Ellinor DiLorenzo as Katarina in BELOVED at The Lion Theatre. |
Beloved by Lisa Langseth was
originally produced in Sweden and subsequently adapted into the film Pure - which won the 2010 Guldbagge
Award (Sweden’s equivalent of our Academy Award) for Best Screenplay. The play, in an English translation by
Charlotte Barslung and directed by Kathy Curtiss, has now arrived in New York where
it is enjoying its US premiere in a fine production by Scandinavian American
Theater Company at The Lion Theatre at Theatre Row on West 42nd Street in midtown
Manhattan.
Katarina
(Ellinor DiLorenzo) is a culturally and socially unsophisticated young woman,
employed at the mall, and living with her boyfriend Mattias in a mundane and
barely satisfactory relationship. It is
not that there is anything really wrong with Mattias: he is a “nice guy” with a
regular job as a fork lift operator who treats Katarina decently and both of
Katarina’s parents like him. It is just that he is pretty much of a couch
potato and while sex with him is OK, that’s all it is, just OK. And Katarina is convinced - or at least hopes
– that there is more to life than that, that there can be more “truth,” more
“freedom.” After all, one only lives once.
And
then Katarina discovers classical music and has a true musical epiphany. Which
in turn leads to her entering into a relationship with Adam, an acclaimed
conductor at an opera house - and the consequences of that relationship are
more disastrous than epiphanous.
Unsurprisingly, Adam is a married man whose family invariably takes
precedence over his relationship with Katarina.

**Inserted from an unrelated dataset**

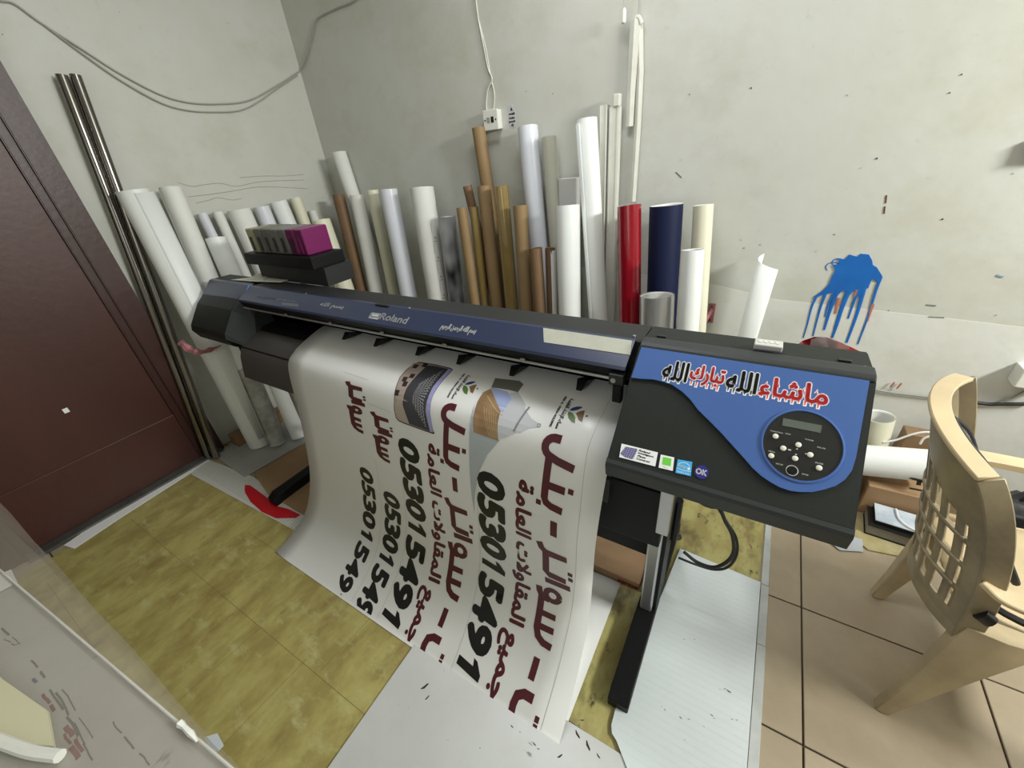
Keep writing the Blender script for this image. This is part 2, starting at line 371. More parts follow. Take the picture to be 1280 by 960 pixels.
link('printed_seam', bm, M_seam, lin)
lin2 = flat('linoleum_sheet', 'yellow marbled linoleum offcut under the printer stand, dirty at its front edge', 'flooring', [(-.56, .478), (-.3, .474), (-.1, .47), (.215, .478), (.226, 2.08), (-1.6, 2.08), (-1.6, 1.1), (-.58, 1.06)], .0008, .003, layered('dirty_linoleum', (.33, .27, .09), [((.46, .42, .16), 9, .43, .57, (1, .45, 1), .9), ((.10, .07, .025), 7, .48, .62, (1, .6, 1), .85), ((.03, .025, .02), 22, .60, .68, (1, .6, 1), .9)], rough=.45, bumpscale=30, bump=.12), True)
M_board = layered('white_scuffed_board', (.56, .57, .56), [((.45, .45, .43), 3, .45, .7, (1, 1, 1), .5), ((.10, .10, .09), 16, .66, .72, (.6, 1.6, 1), .8), ((.05, .05, .05), 50, .72, .75, (1, 1, 1), .9)], rough=.35, bumpscale=30, bump=.05)
flat('plastic_board', 'grey-white scuffed board on the floor in front of the hanging print', 'board', [(-.805, .46), (.0, .472), (.19, .40), (.19, -.6), (-.79, -.6), (-.795, .035)], .006, .004, M_board, True)
M_coro = layered('translucent_corrugated_plastic', (.66, .71, .73), [((.58, .63, .64), 3, .45, .7, (1, 1, 1), .5), ((.04, .04, .04), 22, .70, .73, (.7, 1.4, 1), .9)], rough=.3, bumpscale=10, bump=.02)
cor = thing('corrugated_plastic_sheet', 'pale blue-white corrugated plastic sheet lying on the floor right of the black stand foot', 'plastic sheet', (.05, .8, .011))
q = [(-.066, 1.225), (.224, 1.207), (.226, .20), (.10, .30), (-.095, .492), (-.112, .502), (-.120, .52), (-.122, .56)]
link('sheet', poly_slab([V((a - .05, b - .8, 0)) for a, b in q], (0, 0, .004)), M_coro, cor)
bm = B()
for i in range(44):
    y = .30 + i * .0205; x0 = -.112 + (y - .56) * .075 if y > .53 else .10 - (y - .30) * .9
    box(bm, (x0 - .05 + .004, y - .8 - .0045, .0035), (.222 - .05, y - .8 + .0045, .0043))
tag(link('flute_ridges', bm, M_coro, cor), kind='stuff')
def specks(name, parent, pts, z):
    pol = []
    for u, v, a_, l_ in pts:
        q_ = onz(u, v, z); n_ = 7; ca_, sa_ = math.cos(a_), math.sin(a_); l_ = l_ * .75
        pol.append([(q_.x + l_ * math.cos(k * 6.283 / n_) * ca_ - l_ * .25 * (1 + .5 * math.sin(k * 2.7)) * math.sin(k * 6.283 / n_) * sa_, q_.y + l_ * math.cos(k * 6.283 / n_) * sa_ + l_ * .25 * (1 + .5 * math.sin(k * 2.7)) * math.sin(k * 6.283 / n_) * ca_) for k in range(n_)])
    tag(polys_to(name, pol, lambda a, b: V((a - parent.location.x, b - parent.location.y, z - parent.location.z)), M_dark, parent), kind='stuff')
specks('scuff_marks', cor, [(854, 750, .2, .003), (868, 799, 1.2, .004), (855, 799, .4, .004), (911, 864, -.2, .010), (906, 861, .6, .005), (831, 887, -.5, .005), (827, 883, .8, .003), (851, 897, -.3, .006), (861, 899, .5, .004), (890, 894, -.4, .006), (893, 898, .3, .004), (856, 925, .1, .003), (915, 899, .2, .004), (921, 900, .6, .004), (880, 908, -.3, .003), (900, 862, .1, .003)], .0158)
specks('scuff_marks', [o_ for o_ in bpy.data.objects if o_.name == 'plastic_board'][0], [(531, 858, 1.1, .020), (534, 872, 1.3, .012), (555, 838, .3, .003), (640, 908, -.2, .008), (668, 930, -.3, .009), (673, 936, .2, .006), (650, 915, 0, .004), (700, 945, .9, .012), (722, 918, -.6, .016), (735, 932, -.8, .018), (728, 900, .4, .008), (600, 935, .2, .004), (560, 925, .2, .003), (748, 945, -.5, .010)], .0102)
st = link('trim_2', bbox((.236, .2, 0), (.262, .205, .001)), M_pvc); tag(st, kind='structure')
for y0, y1, dx in ((1.43, 2.05, -.004), (1.212, 1.426, 0), (.972, 1.206, .003), (.60, .967, .004), (.1, .595, .006)):
    link('edge_strip', bbox((.2275, y0 - .002, .0), (.252 + dx * .5, y1 + .002, .006), .001, 1), mat('dirty_white_strip', (.55, .57, .56), .5, var=.25, scale=9), st)
# mesh-backed banner, red printed mark, cardboard, grey plastic, door strip
ban = flat('banner_offcut', 'white ribbed banner offcut with a red printed arc beside the yellow linoleum', 'banner', [(-2.80, .50), (-2.72, .60), (-2.30, .64), (-1.62, .66), (-1.62, .52), (-2.66, .48)], .0045, .0015, mat('ribbed_white_banner', (.60, .60, .56), .45), True)
bm = B(); c = ban.location
for i in range(60):
    x = -2.70 + i * .018; box(bm, (x - c.x, .495 - c.y + .02, .0012), (x + .004 - c.x, .635 - c.y - (.0 if x > -2.3 else .03), .0026))
tag(link('ribs', bm, mat('banner_rib', (.42, .42, .38), .5), ban), kind='stuff')
bm = poly_slab([onz(220 + u / 4, 440 + v / 4, .006) - c for u, v in [(345, 665), (372, 668), (410, 695), (470, 740), (500, 770), (560, 785), (622, 815), (600, 830), (500, 832), (430, 800), (372, 748), (345, 700)]], (0, 0, .0022))
link('printed_arc', bm, mat('red_banner_ink', (.50, .006, .015), .4), ban)
flat('door_strip', 'narrow white plastic strip along the floor beside the brown door', 'strip', [(80, 682), (93, 686), (150, 648), (250, 584), (262, 576), (246, 566), (175, 616)], .0045, .002, M_white)
flat('cardboard_sheet', 'brown cardboard sheet under the left stand foot behind the hanging print', 'cardboard', [(-2.30, .66), (-2.06, .60), (-1.55, .60), (-1.4, 1.0), (-2.18, 1.02), (-2.27, .985)], .007, .005, M_card, True)
flat('plastic_sheet', 'crumpled grey plastic sheet under the bottoms of the left-hand rolls', 'plastic sheet', [(-2.74, .64), (-2.33, .615), (-2.285, .98), (-1.6, 1.08), (-1.7, 1.9), (-2.76, 1.9)], .005, .0015, M_plasg, True)
t = thing('floor_carton', 'flattened brown carton with a red tape end on the floor behind the print', 'carton', (-.22, 1.06, .0045))
link('carton_panel', bbox((-.40, -.085, 0), (.055, .09, .035), .003), M_card, t)
link('tape_band', bbox((-.03, -.0875, .003), (.052, -.0852, .014)), M_red, t)
def place_tape(pts, label):
    flat('tape_piece', label, 'tape', pts, .0055, .001, mat('grey_tape', (.42, .45, .48), .5), False)
place_tape([(1030, 672), (1036, 664), (1078, 674), (1079, 690), (1050, 688)], 'grey tape piece on the floor below the right end of the printer')
flat('linoleum_strip', 'narrow yellowish linoleum strip on the tiles under the grey books', 'flooring', [(1046, 655), (1062, 640), (1170, 680), (1160, 700), (1130, 697), (1085, 688)], .002, .004, mat('faded_linoleum', (.47, .41, .24), .5, col2=(.36, .29, .12), scale=14))

# ============================================================ PRINTER
XL, XR = -2.49, .236
pr = thing('large_format_printer', 'long black and blue wide-format printer on a T-leg stand', 'printer', (0, 0, 0))
# main beam: rear cover + top + dark cavity
bm = B(); prism_x(bm, [(1.075, .80), (1.075, 1.040), (1.068, 1.046), (.966, 1.046), (.962, 1.043), (.965, .985), (1.0, .90), (1.0, .80)], -2.08, -.23)
link('rear_cover', bm, M_bodyg, pr)
# front cover (blue tinted)
bm = B(); prism_x(bm, [(.966, 1.0485), (.956, 1.0475), (.945, 1.041), (.884, 1.006), (.880, .998), (.888, .994), (.955, 1.030), (.966, 1.04)], -2.085, -.245)
fc = link('front_cover', bm, M_band, pr)
bm = B(); prism_x(bm, [(.881, .998), (.888, .985), (.895, .968), (.905, .955), (.94, .975), (.93, .99), (.90, 1.0)], -2.085, -.25)
link('cover_lip', bm, M_black, pr)
bm = B(); tube(bm, [(-2.085, .893, .962), (-.26, .893, .962)], .0048, 10); link('cover_rail', bm, M_alu, pr, True)
# clips on the rail
for u, v in ((358, 392), (412, 398), (477, 409), (556, 425), (654, 444)):
    p = ony(u, v, .89); link('rail_clip', bbox((p.x - .008, .882, .966), (p.x + .008, .888, .976), .001, 1), M_alu, pr)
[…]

(The child seat installed in the front of Adam’s car inevitably
relegates Katarina to the back seat alone whenever Adam has occasion to drive
them anywhere.)
Beloved is a one-woman
show. Neither Mattias nor Adam nor
anyone else ever makes an appearance.
Rather, Katarina delivers an extraordinary monologue describing her
social, cultural, intellectual and sexual growth while in thrall to Adam – and
the price she pays for it. Or as the playwright
herself describes what she has written: “The self-destructive person is interesting
and terrible. Beloved is about a person who
searches for her own destruction.”
Elinor
DiLorenzo’s performance as Katarina is spot on, capturing the passions, the
frustrations, the aspirations, the resentments and the ambivalences of a young
woman in today’s politically correct yet still largely patriarchal society. It is a performance not to be missed.